╭─ MATERIAL
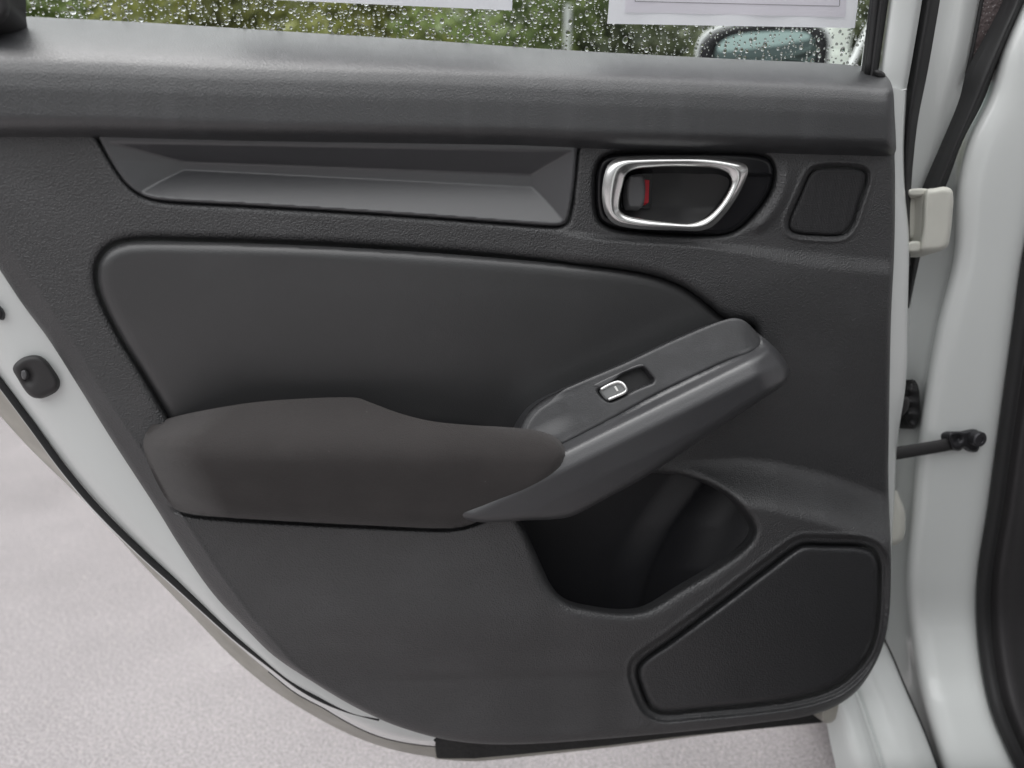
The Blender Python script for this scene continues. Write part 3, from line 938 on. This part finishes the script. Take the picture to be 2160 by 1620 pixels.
# window glass
GW = -0.068
gp = [M(-160, -170, GW)[0], M(1868, -170, GW)[0], M(1846, 230, GW)[0], M(-160, 160, GW)[0]]
gv = [tuple(p) for p in gp]
gl = link('window_glass', gv, [(0, 3, 2, 1)], 'window_glass', DOOR, False)

# rain on the outside of the glass
V = []; FC = []
SEG, RNGS = 10, 4
cell = {}
cnt = 0
DW = GW - 0.0006
up = np.array([0, 0, 1.0])
tries = 0
while cnt < 3700 and tries < 60000:
    tries += 1
    px = RNG.uniform(-120, 1855); py = RNG.uniform(-110, 150)
    if py > fYT(px) + 25: continue
    rpx = float(np.clip(RNG.lognormal(math.log(2.5), 0.42), 1.3, 6.5))
    key = (int(px // 16), int(py // 16))
    okk = True
    for dx in (-1, 0, 1):
        for dy in (-1, 0, 1):
            for (qx, qy, qr) in cell.get((key[0] + dx, key[1] + dy), ()):
                if (qx - px) ** 2 + (qy - py) ** 2 < (qr + rpx + 0.6) ** 2: okk = False
    if not okk: continue
    cell.setdefault(key, []).append((px, py, rpx))
    cnt += 1
    c = M(px, py, DW)[0]
    r = rpx * 0.00046
    el = RNG.uniform(1.0, 1.35)
    ph = RNG.uniform(-0.35, 0.35)
    b0 = len(V)
    hgt = r * RNG.uniform(0.45, 0.7)
    jit = 1 + 0.13 * RNG.standard_normal(SEG)
    jit = (jit + np.roll(jit, 1) + np.roll(jit, -1)) / 3
    for i in range(RNGS):
        a = (math.pi / 2) * i / RNGS
        for k in range(SEG):
            t = 2 * math.pi * k / SEG
            ca, sa = math.cos(t), math.sin(t)
            yy = sa * el * r * math.cos(a) * jit[k]
            xx = ca * r * math.cos(a) * jit[k] * (1 - 0.15 * sa)
            xx2 = xx * math.cos(ph) - yy * math.sin(ph); yy2 = xx * math.sin(ph) + yy * math.cos(ph)
            V.append(c + UDIR * xx2 + up * yy2 - NRM * hgt * math.sin(a))
    V.append(c - NRM * hgt)
    top_i = len(V) - 1
    for i in range(RNGS - 1):
        for k in range(SEG):
            j = (k + 1) % SEG
            FC.append((b0 + i * SEG + k, b0 + i * SEG + j, b0 + (i + 1) * SEG + j, b0 + (i + 1) * SEG + k)[::-1])
    for k in range(SEG):
        FC.append((b0 + (RNGS - 1) * SEG + k, b0 + (RNGS - 1) * SEG + (k + 1) % SEG, top_i)[::-1])
    FC.append(tuple(b0 + k for k in range(SEG)))
dr = link('raindrops', V, FC, 'water', DOOR)
dr['kind'] = 'stuff'
bm = bmesh.new(); bm.from_mesh(dr.data); bmesh.ops.recalc_face_normals(bm, faces=bm.faces); bm.to_mesh(dr.data); bm.free()
# flat back of every drop stays flat
fl = [len(p.vertices) < SEG for p in dr.data.polygons]
dr.data.polygons.foreach_set('use_smooth', fl)

# check strap of the door
cs0, cs1 = M(1850, 962, -0.045)[0], M(2010, 937, -0.050)[0]
tube('check_strap', [(1850, 962, -.045), (1930, 950, -.046), (2010, 936, -.048)], 0.0085, 'rubber_grey', DOOR, n=8, flat=0.4)

# ------------------------------------------------------------------ car body at the hinge side
near = lambda y: 0.10 * S((y - 1260) / 420)
Jl = [(2240, -140), (2180, -40), (2115, 100), (2084, 200), (2038, 300), (2016, 393), (2007, 540), (1973, 683), (1947, 830), (1930, 957), (1920, 1073), (1908, 1213), (1914, 1313), (1928, 1413), (1948, 1500), (1985, 1620), (2015, 1700)]
S3 = [(2330, -140), (2290, -40), (2260, 100), (2235, 200), (2214, 300), (2195, 393), (2162, 540), (2142, 683), (2121, 830), (2103, 957), (2087, 1073), (2065, 1213), (2063, 1313), (2074, 1413), (2094, 1500), (2146, 1620), (2190, 1700)]
Sl = [(2195, -140), (2150, -40), (2085, 100), (2050, 200), (2000, 300), (1968, 393), (1930, 540), (1900, 683), (1885, 830), (1875, 957), (1868, 1073), (1862, 1213), (1866, 1313), (1880, 1413), (1910, 1500), (1950, 1620), (1985, 1700)]
cA = [(a, b_, -0.125 + near(b_)) for a, b_ in Sl]
cB = [(a - 6, b_, -0.092 + near(b_)) for a, b_ in Jl]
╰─
## REQUIREMENTS:
Print out the lines exactly, skipping any picture.

## EXERCISE OUTPUT:
The Blender Python script for this scene continues. Write part 3, from line 938 on. This part finishes the script. Take the picture to be 2160 by 1620 pixels.
# window glass
GW = -0.068
gp = [M(-160, -170, GW)[0], M(1868, -170, GW)[0], M(1846, 230, GW)[0], M(-160, 160, GW)[0]]
gv = [tuple(p) for p in gp]
gl = link('window_glass', gv, [(0, 3, 2, 1)], 'window_glass', DOOR, False)

# rain on the outside of the glass
V = []; FC = []
SEG, RNGS = 10, 4
cell = {}
cnt = 0
DW = GW - 0.0006
up = np.array([0, 0, 1.0])
tries = 0
while cnt < 3700 and tries < 60000:
    tries += 1
    px = RNG.uniform(-120, 1855); py = RNG.uniform(-110, 150)
    if py > fYT(px) + 25: continue
    rpx = float(np.clip(RNG.lognormal(math.log(2.5), 0.42), 1.3, 6.5))
    key = (int(px // 16), int(py // 16))
    okk = True
    for dx in (-1, 0, 1):
        for dy in (-1, 0, 1):
            for (qx, qy, qr) in cell.get((key[0] + dx, key[1] + dy), ()):
                if (qx - px) ** 2 + (qy - py) ** 2 < (qr + rpx + 0.6) ** 2: okk = False
    if not okk: continue
    cell.setdefault(key, []).append((px, py, rpx))
    cnt += 1
    c = M(px, py, DW)[0]
    r = rpx * 0.00046
    el = RNG.uniform(1.0, 1.35)
    ph = RNG.uniform(-0.35, 0.35)
    b0 = len(V)
    hgt = r * RNG.uniform(0.45, 0.7)
    jit = 1 + 0.13 * RNG.standard_normal(SEG)
    jit = (jit + np.roll(jit, 1) + np.roll(jit, -1)) / 3
    for i in range(RNGS):
        a = (math.pi / 2) * i / RNGS
        for k in range(SEG):
            t = 2 * math.pi * k / SEG
            ca, sa = math.cos(t), math.sin(t)
            yy = sa * el * r * math.cos(a) * jit[k]
            xx = ca * r * math.cos(a) * jit[k] * (1 - 0.15 * sa)
            xx2 = xx * math.cos(ph) - yy * math.sin(ph); yy2 = xx * math.sin(ph) + yy * math.cos(ph)
            V.append(c + UDIR * xx2 + up * yy2 - NRM * hgt * math.sin(a))
    V.append(c - NRM * hgt)
    top_i = len(V) - 1
    for i in range(RNGS - 1):
        for k in range(SEG):
            j = (k + 1) % SEG
            FC.append((b0 + i * SEG + k, b0 + i * SEG + j, b0 + (i + 1) * SEG + j, b0 + (i + 1) * SEG + k)[::-1])
    for k in range(SEG):
        FC.append((b0 + (RNGS - 1) * SEG + k, b0 + (RNGS - 1) * SEG + (k + 1) % SEG, top_i)[::-1])
    FC.append(tuple(b0 + k for k in range(SEG)))
dr = link('raindrops', V, FC, 'water', DOOR)
dr['kind'] = 'stuff'
bm = bmesh.new(); bm.from_mesh(dr.data); bmesh.ops.recalc_face_normals(bm, faces=bm.faces); bm.to_mesh(dr.data); bm.free()
# flat back of every drop stays flat
fl = [len(p.vertices) < SEG for p in dr.data.polygons]
dr.data.polygons.foreach_set('use_smooth', fl)

# check strap of the door
cs0, cs1 = M(1850, 962, -0.045)[0], M(2010, 937, -0.050)[0]
tube('check_strap', [(1850, 962, -.045), (1930, 950, -.046), (2010, 936, -.048)], 0.0085, 'rubber_grey', DOOR, n=8, flat=0.4)

# ------------------------------------------------------------------ car body at the hinge side
near = lambda y: 0.10 * S((y - 1260) / 420)
Jl = [(2240, -140), (2180, -40), (2115, 100), (2084, 200), (2038, 300), (2016, 393), (2007, 540), (1973, 683), (1947, 830), (1930, 957), (1920, 1073), (1908, 1213), (1914, 1313), (1928, 1413), (1948, 1500), (1985, 1620), (2015, 1700)]
S3 = [(2330, -140), (2290, -40), (2260, 100), (2235, 200), (2214, 300), (2195, 393), (2162, 540), (2142, 683), (2121, 830), (2103, 957), (2087, 1073), (2065, 1213), (2063, 1313), (2074, 1413), (2094, 1500), (2146, 1620), (2190, 1700)]
Sl = [(2195, -140), (2150, -40), (2085, 100), (2050, 200), (2000, 300), (1968, 393), (1930, 540), (1900, 683), (1885, 830), (1875, 957), (1868, 1073), (1862, 1213), (1866, 1313), (1880, 1413), (1910, 1500), (1950, 1620), (1985, 1700)]
cA = [(a, b_, -0.125 + near(b_)) for a, b_ in Sl]
cB = [(a - 6, b_, -0.092 + near(b_)) for a, b_ in Jl]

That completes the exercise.